Power master plan likely to bet on LNG

| Updated: October 22, 2017 15:05:36

Picture used for representation. Picture used for representation.

The government's recent move to promote LNG (liquefied natural gas)-based power generation is likely to bring about fresh change in the final draft of the Power System Master Plan (PSMP) 2016, officials said.


The Power Cell, a technical wing of Power Division, has prepared the PSMP through two Japanese consulting firms under the funding of Japan International Cooperation Agency (JICA) and submitted it to the government, reports UNB.


The latest PSMP outlined 57,000 MW power generation by 2041, designing 35 per cent electricity from coal, 35 per cent from gas and remaining 30 per cent from other sources including nuclear and renewables.
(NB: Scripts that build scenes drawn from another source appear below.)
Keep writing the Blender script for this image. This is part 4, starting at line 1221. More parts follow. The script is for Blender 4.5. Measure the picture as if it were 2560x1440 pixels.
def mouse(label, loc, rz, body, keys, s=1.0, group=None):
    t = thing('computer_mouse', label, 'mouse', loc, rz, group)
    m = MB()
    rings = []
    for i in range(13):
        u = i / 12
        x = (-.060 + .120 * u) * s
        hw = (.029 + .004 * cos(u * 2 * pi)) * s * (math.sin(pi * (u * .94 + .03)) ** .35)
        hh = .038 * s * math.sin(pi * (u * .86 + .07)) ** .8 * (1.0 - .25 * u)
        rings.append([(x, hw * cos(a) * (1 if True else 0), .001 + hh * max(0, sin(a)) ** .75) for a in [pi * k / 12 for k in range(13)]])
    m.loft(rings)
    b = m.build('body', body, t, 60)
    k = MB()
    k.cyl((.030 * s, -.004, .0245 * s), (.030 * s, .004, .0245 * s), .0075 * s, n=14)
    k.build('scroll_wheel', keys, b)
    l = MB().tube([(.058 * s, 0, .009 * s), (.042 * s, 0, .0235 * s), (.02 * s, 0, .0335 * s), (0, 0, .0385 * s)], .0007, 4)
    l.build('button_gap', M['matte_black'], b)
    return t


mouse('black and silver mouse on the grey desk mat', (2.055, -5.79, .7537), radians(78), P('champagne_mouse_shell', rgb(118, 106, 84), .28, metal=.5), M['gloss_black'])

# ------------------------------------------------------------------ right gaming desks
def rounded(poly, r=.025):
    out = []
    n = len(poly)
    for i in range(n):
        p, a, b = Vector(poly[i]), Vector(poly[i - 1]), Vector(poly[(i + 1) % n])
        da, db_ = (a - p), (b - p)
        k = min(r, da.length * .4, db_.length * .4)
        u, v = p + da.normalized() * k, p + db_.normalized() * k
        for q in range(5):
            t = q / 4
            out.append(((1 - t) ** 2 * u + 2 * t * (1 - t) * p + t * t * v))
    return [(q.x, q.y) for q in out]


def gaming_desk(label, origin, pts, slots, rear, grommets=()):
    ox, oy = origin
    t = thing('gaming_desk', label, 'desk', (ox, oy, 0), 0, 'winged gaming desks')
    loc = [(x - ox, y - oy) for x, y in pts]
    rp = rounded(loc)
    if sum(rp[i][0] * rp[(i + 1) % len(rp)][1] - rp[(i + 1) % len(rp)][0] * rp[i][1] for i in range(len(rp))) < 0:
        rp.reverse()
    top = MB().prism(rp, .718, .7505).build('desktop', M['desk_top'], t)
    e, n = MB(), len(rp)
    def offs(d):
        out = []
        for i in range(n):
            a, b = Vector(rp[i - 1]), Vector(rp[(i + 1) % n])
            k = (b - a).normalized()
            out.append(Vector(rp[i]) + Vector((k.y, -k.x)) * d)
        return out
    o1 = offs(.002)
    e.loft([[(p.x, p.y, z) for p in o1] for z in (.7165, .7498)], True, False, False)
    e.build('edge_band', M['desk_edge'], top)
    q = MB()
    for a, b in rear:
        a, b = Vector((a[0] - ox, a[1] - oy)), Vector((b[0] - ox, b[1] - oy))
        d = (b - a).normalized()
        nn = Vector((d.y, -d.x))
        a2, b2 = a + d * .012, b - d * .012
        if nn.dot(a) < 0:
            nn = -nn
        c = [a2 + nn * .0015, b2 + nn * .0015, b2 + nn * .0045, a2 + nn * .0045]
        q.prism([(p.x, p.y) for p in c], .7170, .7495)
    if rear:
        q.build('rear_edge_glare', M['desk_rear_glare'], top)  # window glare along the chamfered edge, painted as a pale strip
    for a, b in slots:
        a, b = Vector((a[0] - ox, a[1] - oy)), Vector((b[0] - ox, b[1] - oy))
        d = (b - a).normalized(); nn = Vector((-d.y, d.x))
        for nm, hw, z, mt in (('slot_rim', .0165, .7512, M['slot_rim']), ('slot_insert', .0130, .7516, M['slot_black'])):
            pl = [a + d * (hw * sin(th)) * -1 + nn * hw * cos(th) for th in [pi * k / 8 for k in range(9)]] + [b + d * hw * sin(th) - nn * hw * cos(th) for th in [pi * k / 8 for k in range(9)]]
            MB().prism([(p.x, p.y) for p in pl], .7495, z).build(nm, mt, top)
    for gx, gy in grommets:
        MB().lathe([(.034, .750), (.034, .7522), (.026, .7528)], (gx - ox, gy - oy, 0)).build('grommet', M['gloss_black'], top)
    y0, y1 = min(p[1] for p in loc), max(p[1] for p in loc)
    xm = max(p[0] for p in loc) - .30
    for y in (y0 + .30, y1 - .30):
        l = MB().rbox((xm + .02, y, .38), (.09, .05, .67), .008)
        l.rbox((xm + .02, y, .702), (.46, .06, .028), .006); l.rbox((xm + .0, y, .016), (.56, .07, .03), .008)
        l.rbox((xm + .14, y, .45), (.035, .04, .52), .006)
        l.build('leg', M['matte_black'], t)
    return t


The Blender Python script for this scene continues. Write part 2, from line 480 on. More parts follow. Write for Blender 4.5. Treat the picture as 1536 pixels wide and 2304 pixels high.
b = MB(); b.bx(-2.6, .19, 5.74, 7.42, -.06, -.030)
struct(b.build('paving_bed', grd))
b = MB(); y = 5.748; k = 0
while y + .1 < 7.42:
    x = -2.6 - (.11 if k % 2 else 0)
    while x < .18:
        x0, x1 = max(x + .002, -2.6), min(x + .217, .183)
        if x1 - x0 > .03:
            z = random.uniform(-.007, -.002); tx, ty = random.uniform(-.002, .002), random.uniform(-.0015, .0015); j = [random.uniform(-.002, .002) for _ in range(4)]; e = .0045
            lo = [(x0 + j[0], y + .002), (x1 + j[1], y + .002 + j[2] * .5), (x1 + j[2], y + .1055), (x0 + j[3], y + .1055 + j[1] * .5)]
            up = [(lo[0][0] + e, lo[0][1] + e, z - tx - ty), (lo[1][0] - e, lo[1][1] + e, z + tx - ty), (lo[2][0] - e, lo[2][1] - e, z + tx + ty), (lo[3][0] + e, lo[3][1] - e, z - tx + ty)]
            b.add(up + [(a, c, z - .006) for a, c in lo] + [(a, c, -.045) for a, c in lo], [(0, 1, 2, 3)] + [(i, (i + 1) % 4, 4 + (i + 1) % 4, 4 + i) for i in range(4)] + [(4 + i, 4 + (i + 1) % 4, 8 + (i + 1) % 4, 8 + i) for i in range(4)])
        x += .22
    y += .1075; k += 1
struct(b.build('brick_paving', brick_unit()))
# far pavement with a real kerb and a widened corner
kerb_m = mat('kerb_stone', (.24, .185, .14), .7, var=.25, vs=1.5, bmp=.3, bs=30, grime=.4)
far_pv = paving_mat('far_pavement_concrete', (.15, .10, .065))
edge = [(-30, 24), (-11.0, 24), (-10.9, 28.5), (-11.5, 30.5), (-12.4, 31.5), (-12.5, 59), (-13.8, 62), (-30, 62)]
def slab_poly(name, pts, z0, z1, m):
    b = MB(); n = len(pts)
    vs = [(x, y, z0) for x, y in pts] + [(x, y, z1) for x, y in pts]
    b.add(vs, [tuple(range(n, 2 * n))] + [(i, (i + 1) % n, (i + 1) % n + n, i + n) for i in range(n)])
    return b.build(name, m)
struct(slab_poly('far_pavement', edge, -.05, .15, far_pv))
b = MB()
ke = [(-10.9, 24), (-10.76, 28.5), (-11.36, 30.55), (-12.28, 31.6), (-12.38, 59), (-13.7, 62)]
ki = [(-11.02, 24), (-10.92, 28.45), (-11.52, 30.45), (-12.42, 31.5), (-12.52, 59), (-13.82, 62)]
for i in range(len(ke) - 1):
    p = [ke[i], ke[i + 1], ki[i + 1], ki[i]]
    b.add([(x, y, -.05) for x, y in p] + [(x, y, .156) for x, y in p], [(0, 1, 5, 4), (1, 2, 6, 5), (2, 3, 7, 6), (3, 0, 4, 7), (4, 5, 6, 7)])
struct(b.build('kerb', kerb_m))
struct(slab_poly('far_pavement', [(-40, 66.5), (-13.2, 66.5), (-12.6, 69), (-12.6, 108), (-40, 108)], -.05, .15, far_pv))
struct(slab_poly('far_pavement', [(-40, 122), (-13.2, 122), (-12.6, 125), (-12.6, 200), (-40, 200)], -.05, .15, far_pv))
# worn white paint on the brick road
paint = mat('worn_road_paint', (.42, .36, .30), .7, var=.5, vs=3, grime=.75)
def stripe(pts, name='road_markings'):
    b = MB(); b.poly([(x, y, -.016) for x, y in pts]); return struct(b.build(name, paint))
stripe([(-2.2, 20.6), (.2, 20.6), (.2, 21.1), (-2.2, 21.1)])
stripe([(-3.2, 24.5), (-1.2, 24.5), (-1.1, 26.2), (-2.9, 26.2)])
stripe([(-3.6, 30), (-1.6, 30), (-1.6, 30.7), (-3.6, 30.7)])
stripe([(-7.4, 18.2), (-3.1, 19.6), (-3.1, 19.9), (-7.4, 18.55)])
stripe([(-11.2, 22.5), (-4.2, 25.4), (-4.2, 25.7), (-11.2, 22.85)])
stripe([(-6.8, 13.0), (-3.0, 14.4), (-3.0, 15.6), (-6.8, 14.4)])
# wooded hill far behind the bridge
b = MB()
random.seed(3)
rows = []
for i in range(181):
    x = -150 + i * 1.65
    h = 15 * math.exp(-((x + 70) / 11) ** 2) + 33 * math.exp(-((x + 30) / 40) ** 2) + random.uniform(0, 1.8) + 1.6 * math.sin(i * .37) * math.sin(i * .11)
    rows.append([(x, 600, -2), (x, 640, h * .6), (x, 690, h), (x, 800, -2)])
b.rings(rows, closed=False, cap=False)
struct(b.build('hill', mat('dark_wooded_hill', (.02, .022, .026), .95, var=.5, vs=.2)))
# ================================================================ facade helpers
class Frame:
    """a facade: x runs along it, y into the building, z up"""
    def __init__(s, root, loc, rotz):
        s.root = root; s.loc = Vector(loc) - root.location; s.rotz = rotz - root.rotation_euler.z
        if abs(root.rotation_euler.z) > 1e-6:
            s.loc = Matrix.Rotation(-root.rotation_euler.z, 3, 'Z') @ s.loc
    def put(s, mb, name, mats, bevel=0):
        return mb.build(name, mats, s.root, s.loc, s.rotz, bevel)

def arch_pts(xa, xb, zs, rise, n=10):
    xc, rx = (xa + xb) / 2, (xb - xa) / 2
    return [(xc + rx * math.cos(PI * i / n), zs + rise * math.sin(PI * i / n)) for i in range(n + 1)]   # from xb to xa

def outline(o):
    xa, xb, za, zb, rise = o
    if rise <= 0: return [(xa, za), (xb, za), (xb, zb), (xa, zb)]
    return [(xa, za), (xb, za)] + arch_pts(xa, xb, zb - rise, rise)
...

On the basis of the PSMP 2016, the government is now implementing a total of eight coal-fired power plants, which would generate 9,700 MW power in the next five-six years, officials said.


But the recent fall in liquid fuel price on the international market, which resulted in the availability of LNG at a relatively cheap price, has prompted the government to bring changes in its plan, said the officials.


"We have to revisit the PSMP 2016 responding to the needs of the time to accommodate the government's latest move for LNG import and also LNG-based power plants," Mohammad Hossein, director general of Power Cell, told the news agency.


At present, the country's power generation capacity is 12,365 MW, of which some 61.69 per cent of power is being generated from gas while only 2.02 per cent is from coal, 21.26 per cent from imported furnace oil, 8.31 per cent from diesel, 1.86 per cent from hydro and remaining 4.85 per cent power is being imported from India.


But as per the PSMP, the use of coal will increase and use of gas will come down for power generation.


Justifying the government's latest move for giving a bit of priority to LNG reducing dependence on coal, state minister for power and energy Nasrul Hamid said, "We want to take the advantage of the competitive price of LNG, which is now considered to be less-hazardous than coal in transportation and storage."


Officials said that the government is considering both long-term and short-term deal for importing LNG to mitigate the future risk of volatility in fuel price on the international market.


Under the new thought, the use of LNG or gas for power generation will go up and the use of coal as primary fuel will reduce as the government has already moved to create facilities for more LNG import beyond the plan and allow setting up more LNG-based power plants beyond the PSMP 2016.


As per the recent plan, about 4,000 mmcfd gas will be imported in the country in the form of LNG and supply those to power plants and industries through re-gasification.


The government has already signed deals under which each of US firm Excellarate Energy and local firm Summit are setting up a daily 500 mmcfd supply capacity floating storage and re-gasification unit (FSRU) in Chittagong. Exellarate's FSRU will start operation in April 2018, while Summit will start in October 2018.


Indian firm Reliance Group will also set up another FSRU of 500 mmcfd capacity by June 2019 and Chinese firm Hong Kong Shanghai Manjala another FSRU of 500 mmcfd capacity in June 2020.


Apart from this, the government signed a memorandum of understanding with five more international companies to set up land-based LNG terminal in Moheshkhali and Paira Port areas.
To import LNG, the government has so far signed five contracts with different international source countries and firms including Qatar.


In another bid, the government received expression of interest from 10 international and local companies which will supply LNG to the government.


Different companies under state-run Power Division are also taking initiative to set up LNG-based power plants considering its competitive fuel cost.